A Welsh tech startup named Riversimple has introduced an experimental hydrogen-powered city car designed to be simple, efficient, affordable, and light.
Updated 02-22-2016 by Ronan Glon: Added more technical specifications.
Called Rasa, the highly aerodynamic two-seater was drawn by Chris Reitz, the man who helped pen the retro-chic Fiat 500. It weighs under 1,200 pounds thanks in part to a monocoque carbon fiber chassis that tips the scale at just 88 pounds without anything bolted to it, and body panels made out of composite materials. Riversimple is familiar with weight-saving measures because its research and development team includes engineers who come from the world of Formula 1.
Accessed via gullwing doors, the cabin is refreshingly simple and uncluttered. It features a three-spoke steering wheel, two seats, a pod that houses a pair of gauges, a dash-mounted screen framed by buttons, and not a lot else. Exposed carbon fiber emphasizes the car’s ultra-light construction. Riversimple told Digital Trends that the prototype doesn’t have a trunk, but the production model will boast roughly six cubic feet of storage.
Hydrogen stored in a tank mounted behind the passenger compartment is converted into electricity by an 8.5-kw, 11-horsepower fuel cell and sent to four in-wheel electric motors each rated at 125 pound-feet of torque.
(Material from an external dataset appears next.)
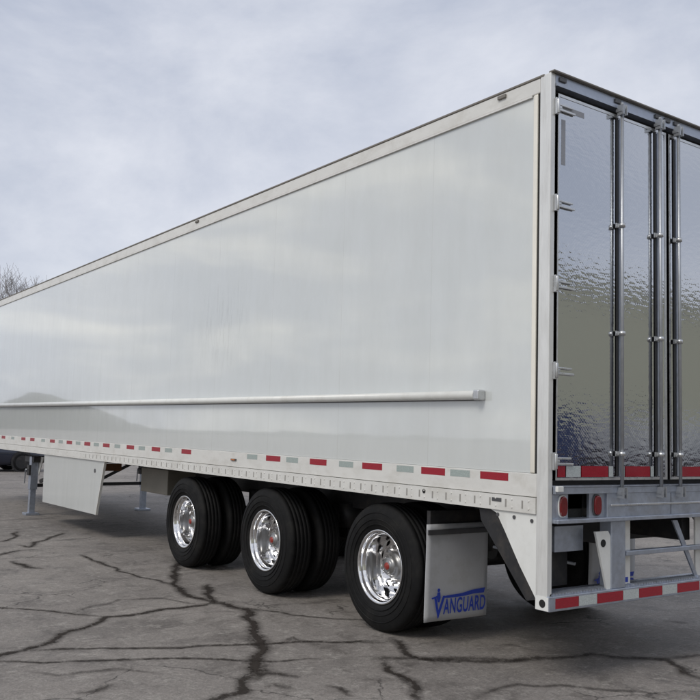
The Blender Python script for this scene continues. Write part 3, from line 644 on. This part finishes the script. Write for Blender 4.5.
# under the sill: guard with uprights, gussets, steps
grd = P('rear_guard', MB().box(-.014, W+.014, -.02, .10, .493, .590), 'galv', bevel=.005)
te = MB()
for i in range(86): te.prism([(0+.03*i+.01, .5905), (.03*i+.025, .606), (.03*i+.04, .5905)], 'y', .0, .085)
P('step_tread', te, 'galv', grd)
P('step_plate', MB().box(.03, W-.03, .101, .19, .575, .590), 'galv', grd)
P('end_cap', MB().box(-.0175, -.0145, -.015, .095, .498, .585), 'white', grd)
P('end_hole', MB().cyl((-.0178, .035, .541), (-.0195, .035, .541), .026, n=18), 'hole', grd)
edges = [(.045,.275,1),(.275,.462,0),(.462,.740,1),(.740,.919,0),(.919,1.190,1),(1.190,1.372,0),(1.372,1.652,1),(1.652,1.85,0),(1.85,2.12,1),(2.12,2.31,0),(2.31,2.56,1)]
for a, b, rdd in edges:
    P('reflector_tape', MB().box(a+.002, b-.002, -.0222, -.0204, .510, .575), 'red_tape' if rdd else 'white_tape', grd, label='red reflective tape on the rear guard' if rdd else 'white reflective tape on the rear guard')
for s in (0, 1):
    def X(a, b): return (a, b) if s == 0 else (W-b, W-a)
    x0, x1 = X(.625, .78); u_ = P('guard_upright', MB().box(x0, x1, -.012, .09, .5905, 1.0545), 'galv', grd, bevel=.006)
    x0, x1 = X(.782, .90); P('guard_plate', MB().box(x0, x1, .04, .055, .5905, 1.0545), 'rail', grd)
    pg = [(.464,.985),(.60,.985),(.6245,.95),(.6245,.5905),(.585,.5905)]
    pg = pg if s == 0 else [(W-a, b) for a, b in pg][::-1]
    gs = P('guard_gusset', MB().prism(pg, 'y', -.004, .012), 'white', grd)
    hx = .545 if s == 0 else W-.545
    P('gusset_hole', MB().cyl((hx, -.0045, .905), (hx, -.007, .905), .026, n=18), 'hole', grd)
pr = [(1.34, 1.0545), (1.46, 1.0545), (1.80, .70), (1.80, .83), (1.69, 1.0)]
sg_ = P('step_hanger', MB().prism([(1.38,1.03),(1.44,1.03),(1.70,.60),(1.66,.60)], 'y', .02, .032), 'galv', grd)
P('step_bar', MB().box(.80, W-.80, -.005, .05, .805, .838), 'galv', grd, bevel=.004)
P('frame_box', MB().box(.17, .462, .10, .14, .85, 1.02), 'galv', label='grey plate behind the rear guard')
P('decal', MB().box(.83, .875, .0385, .0395, .615, .65), 'blue', grd)

# underbody
fb = MB()
for i in range(52):
    y = .35+i*.305; fb.box(.60, W-.60, y, y+.05, 1.03, 1.139)
P('floor_beams', fb, 'flapbar')
for x in (.85, 1.70):
    P('slider_rail', MB().box(x-.05, x+.05, .12, 7.4, .86, 1.0295), 'black', bevel=.004)
P('dock_bumper_frame', MB().box(.06, .44, .22, .30, .60, .84), 'black')
P('cross_beam', MB().box(.42, W-.42, .70, .80, .80, 1.02), 'black')
P('air_line', MB().cyl((.4, .9, .78), (.62, .3, .72), .012, n=8), 'rod')
P('valve', MB().cyl((.30, .55, .80), (.42, .52, .80), .03, n=12), 'rod')
for z0, y0 in ((.82, 1.55), (.82, 3.4), (.82, 5.25)):
    P('suspension_hanger', MB().box(.80, .90, y0+.6, y0+.75, .60, .86), 'black')
    P('suspension_hanger', MB().box(1.65, 1.75, y0+.6, y0+.75, .60, .86), 'black')

# wheels
def tyre(cx, cy, side):
    pr = [(.045,.292),(.022,.31),(.004,.36),(.0,.41),(.006,.455),(.020,.490),(.030,.506),(.045,.514)]
    pr += [(.070,.518),(.072,.507),(.080,.507),(.082,.519),(.112,.520),(.114,.508),(.122,.508),(.124,.520),(.156,.520),(.158,.508),(.166,.508),(.168,.520),(.198,.519),(.200,.507),(.208,.507),(.210,.518)]
    pr += [(.235,.514),(.250,.506),(.260,.490),(.274,.455),(.28,.41),(.276,.36),(.258,.31),(.235,.292)]
    return MB().lathe([(x if side == 0 else -x, r) for x, r in pr], cx, cy, .52, 96)
AX = [1.853, 3.723, 5.594]
def wheel(side, cy):
    s = 1 if side == 0 else -1
    cx = .025 if side == 0 else W-.025
    o = bpy.data.objects.new('wheel', None); COL.objects.link(o); o.parent = T
    o['label'] = 'dual wheel with polished rim'
    P('tyre', tyre(cx, cy, side), 'rubber', o); P('tyre', tyre(cx+s*.33, cy, side), 'rubber', o)
    # raised sidewall ribs
    rb = MB()
    for r0, xx in ((.345, .0035), (.385, -.001), (.44, .0015)):
        rb.lathe([(s*(xx+.004), r0-.004), (s*(xx-.003), r0-.002), (s*(xx-.003), r0+.002), (s*(xx+.004), r0+.004)], cx, cy, .52, 72)
    P('sidewall_ribs', rb, 'rubber', o)
    pr = [(.055,.288),(.030,.300),(.022,.303),(.018,.298),(.020,.286),(.030,.278),(.052,.276),(.060,.272),(.066,.262),(.085,.257),(.140,.252),(.185,.244),(.212,.238),(.220,.230)]
    P('rim', MB().lathe([(s*a, b) for a, b in pr], cx, cy, .52, 96), 'chrome', o)
    # disc with ten hand holes
    b = MB(); n = 120; rs = [.232,.226,.216,.206,.196,.188,.17,.14,.10]
    xs_ = [.220,.218,.213,.208,.204,.200,.198,.198,.198]
    V = [[b.bm.verts.new((cx+s*x, cy+r*math.cos(2*math.pi*i/n), .52+r*math.sin(2*math.pi*i/n))) for i in range(n)] for r, x in zip(rs, xs_)]
    for k in range(len(rs)-1):
        for i in range(n):
            ph = (i+.5) % 12 - 6
            rc = (rs[k]+rs[k+1])/2
            if (ph/2.6)**2+((rc-.206)/.021)**2 < 1: continue
            f = b.bm.faces.new((V[k][i], V[k][(i+1)%n], V[k+1][(i+1)%n], V[k+1][i])); f.smooth = True
    P('wheel_disc', b, 'chrome', o)
    P('brake_drum', MB().cyl((cx+s*.235, cy, .52), (cx+s*.55, cy, .52), .225, n=32), 'black', o)
    for i in range(10):
        t = 2*math.pi*(i+.3)/10; y = cy+.150*math.cos(t); z = .52+.150*math.sin(t)
        P('wheel_nut', MB().cyl((cx+s*.197, y, z), (cx+s*.160, y, z), .018, .015, n=6), 'chrome', o)
    hb = MB().lathe([(s*a, r) for a, r in ((.20,.118),(.175,.110),(.165,.10),(.16,.085),(.135,.080),(.115,.072),(.11,.055))], cx, cy, .52, 40)
    P('hub', hb, 'hubmetal', o)
    P('hub_cap', MB().lathe([(s*a, r) for a, r in ((.112,.057),(.108,.050),(.104,.047),(.103,.0))], cx, cy, .52, 30), 'hubmetal', o)
    P('hub_plug', MB().lathe([(s*a, r) for a, r in ((.105,.032),(.096,.028),(.095,.0))], cx, cy, .52, 20), 'hubred', o)
    return o
for side in (0, 1):
    for cy in AX: wheel(side, cy)
for cy in AX:
    ax = P('axle', MB().cyl((.56, cy, .52), (W-.56, cy, .52), .065, n=20), 'black')
    for x in (.85, 1.75):
        P('trailing_arm', MB().bar((x, cy+.65, .66), (x, cy-.35, .60), .08, .12), 'black', ax)
        P('air_spring', MB().cyl((x, cy-.33, .66), (x, cy-.33, .90), .12, n=20), 'black', ax)
    P('brake_chamber', MB().cyl((.95, cy-.2, .64), (.95, cy-.38, .66), .08, n=16), 'black', ax)

# mud flaps
def curve_text(txt, size, name):
    c = bpy.data.curves.new(name, 'FONT'); c.body = txt; c.size = size; c.extrude = .0008; c.offset = size*.016; c.shear = .12; c.space_character = 1.06
    o = bpy.data.objects.new(name, c); COL.objects.link(o); bpy.context.view_layer.update()
    dg = bpy.context.evaluated_depsgraph_get(); me = bpy.data.meshes.new_from_object(o.evaluated_get(dg))
    bpy.data.objects.remove(o); return me
for s in (0, 1):
    x0, x1 = (.022, .668) if s == 0 else (W-.668, W-.022)
    y = 1.235
    pts = [(x0,.188),(x1,.188),(x1,.925),(x0,.925)]
    b = MB(); nx, nz = 14, 16; g = []
    for i in range(nx+1):
        row = []
        for j in range(nz+1):
            u = i/nx; v = j/nz; yy = y+.006*math.sin(u*5+1)*(1-v)+.004*math.cos(v*4)
            row.append(b.bm.verts.new((x0+(x1-x0)*u, yy, .188+v*.737)))
        g.append(row)
    for i in range(nx):
        for j in range(nz): f = b.bm.faces.new((g[i][j], g[i+1][j], g[i+1][j+1], g[i][j+1])); f.smooth = True
    fl = P('mud_flap', b, 'flap'); so_ = fl.modifiers.new('thickness', 'SOLIDIFY'); so_.thickness = .008; so_.offset = 1
    P('hanger_bar', MB().box(x0, x1, y-.022, y-.008, .845, .885), 'flapbar', fl, bevel=.003)
    P('hanger_bracket', MB().box(x0+.05, x1-.02, y+.02, y+.06, .90, 1.025), 'black', fl)
    lw = x1-x0
    # lettering with a large first letter, a bar above and a small figure on the V
    def put(me, xa, xb, za, zb):
        lo = [min(v.co[i] for v in me.vertices) for i in (0, 1)]; hi = [max(v.co[i] for v in me.vertices) for i in (0, 1)]
        for v in me.vertices: v.co = Vector((xa+(v.co.x-lo[0])/(hi[0]-lo[0])*(xb-xa), y-.0185-v.co.z, za+(v.co.y-lo[1])/(hi[1]-lo[1])*(zb-za)))
        me.materials.clear(); me.materials.append(M['blue'])
        o = bpy.data.objects.new('lettering', me); COL.objects.link(o); o.parent = fl
    put(curve_text('V', .19, 'v'), x0+.070, x0+.185, .215, .380)
    put(curve_text('ANGUARD', .118, 'w'), x0+.165, x0+.612, .240, .358)
    sw = MB().prism([(x0+.15,.366),(x0+.20,.380),(x0+.36,.386),(x0+.46,.402),(x0+.61,.412),(x0+.595,.372),(x0+.48,.372),(x0+.38,.362),(x0+.22,.360)], 'y', y-.0192, y-.0178)
    P('swoosh', sw, 'blue', fl)
    fg = MB().cyl((x0+.118, y-.0192, .425), (x0+.118, y-.0178, .425), .014, n=14)
    fg.prism([(x0+.104,.410),(x0+.132,.410),(x0+.137,.37),(x0+.127,.335),(x0+.109,.335),(x0+.099,.37)], 'y', y-.0192, y-.0178)
    fg.prism([(x0+.045,.372),(x0+.10,.385),(x0+.10,.372),(x0+.05,.362)], 'y', y-.0192, y-.0178)
    P('emblem', fg, 'blue', fl)

# landing gear
for s, x in ((0, .15), (1, 2.36)):
    yl = 12.1 if s == 0 else 12.4
    lg = P('landing_leg', MB().box(x-.065, x+.065, yl-.065, yl+.065, .45, 1.03), 'galv', bevel=.006)
    P('inner_leg', MB().box(x-.05, x+.05, yl-.05, yl+.05, .04, .45), 'galv', lg, bevel=.004)
    P('foot', MB().box(x-.12, x+.12, yl-.12, yl+.12, .0, .04), 'galv', lg, bevel=.006)
    P('bracket', MB().prism([(yl-.30,1.03),(yl+.30,1.03),(yl+.07,.70),(yl-.07,.70)], 'x', x+.07, x+.085), 'rail', lg)
    P('crank', MB().cyl((x-.10, yl, .80), (x-.14, yl, .80), .012, n=8).bar((x-.14, yl, .80), (x-.14, yl+.02, .56), .012, .02, (1,0,0)), 'rod', lg)
    P('gear_box', MB().box(x-.10, x-.067, yl-.07, yl+.07, .70, .88), 'black', lg)
P('leg_brace', MB().bar((.22, 12.1, .52), (2.29, 12.4, .52), .05, .06), 'black')
P('leg_brace', MB().bar((.22, 11.9, .60), (.55, 10.6, 1.02), .04, .06), 'black')
P('leg_brace', MB().bar((2.29, 12.2, .60), (1.9, 10.6, 1.02), .04, .06), 'black')
P('leg_brace', MB().bar((1.3, 12.2, .55), (2.25, 12.4, .98), .035, .05), 'black')
P('cross_beam', MB().box(.1, W-.1, 11.95, 12.5, .93, 1.029), 'black')
# white skirt panel
sk = P('skirt_panel', MB().prism([(11.03,1.105),(10.98,.318),(8.44,.338),(8.20,1.105)], 'x', .004, .030), 'panel', bevel=.006)
P('skirt_return', MB().prism([(8.438,.338),(8.418,.34),(8.178,1.105),(8.198,1.105)], 'x', .0, .034), 'rail', sk)
P('skirt_latch', MB().cyl((-.002, 8.55, .96), (.003, 8.55, .96), .03, n=12), 'flapbar', sk)
P('storage_box', MB().box(.40, 1.05, 6.9, 7.8, .72, 1.05), 'tank', bevel=.01, label='grey brown box under the floor')
P('toolbox_bracket', MB().box(1.05, 1.35, 11.0, 11.2, .83, .95), 'rust', label='small rusty orange bracket')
A brake energy recuperation system captures the kinetic energy that’s generated when the car brakes and transfers it to a bank of 120 lithium-hybrid supercapacitators, a system that’s similar in concept to the one found on Toyota’s Le Mans racer. With a capacity of 1.9MJ, the supercapacitors send the energy back to the motors when the car accelerates again. In theory, the prototype has a 300-mile range while emitting nothing but water, and it returns the equivalent of a little over 260 mpg. However, it has a top speed of just 60 mph.
Riversimple stresses the Rasa is fully street-legal because it was developed to comply with European safety regulations. If everything goes according to plan, the startup will build an initial batch of 20 cars that will be put in the hands of a carefully selected group of customers as part of a pilot program. Regular production is scheduled to kick off in Wales in 2018, but you’ll never be able to buy one.
Instead, motorists will pay a fixed monthly fee that covers the cost of using the car, maintenance, insurance, and hydrogen. The fee hasn’t been set yet, though Riversimple promises its car won’t be more expensive to own than a conventional, gasoline-burning model. The project is as ambitious as it sounds, but it’s promising enough that Riversimple earned a £2 million (roughly $2.9 million) grant from the Welsh government to develop the Rasa.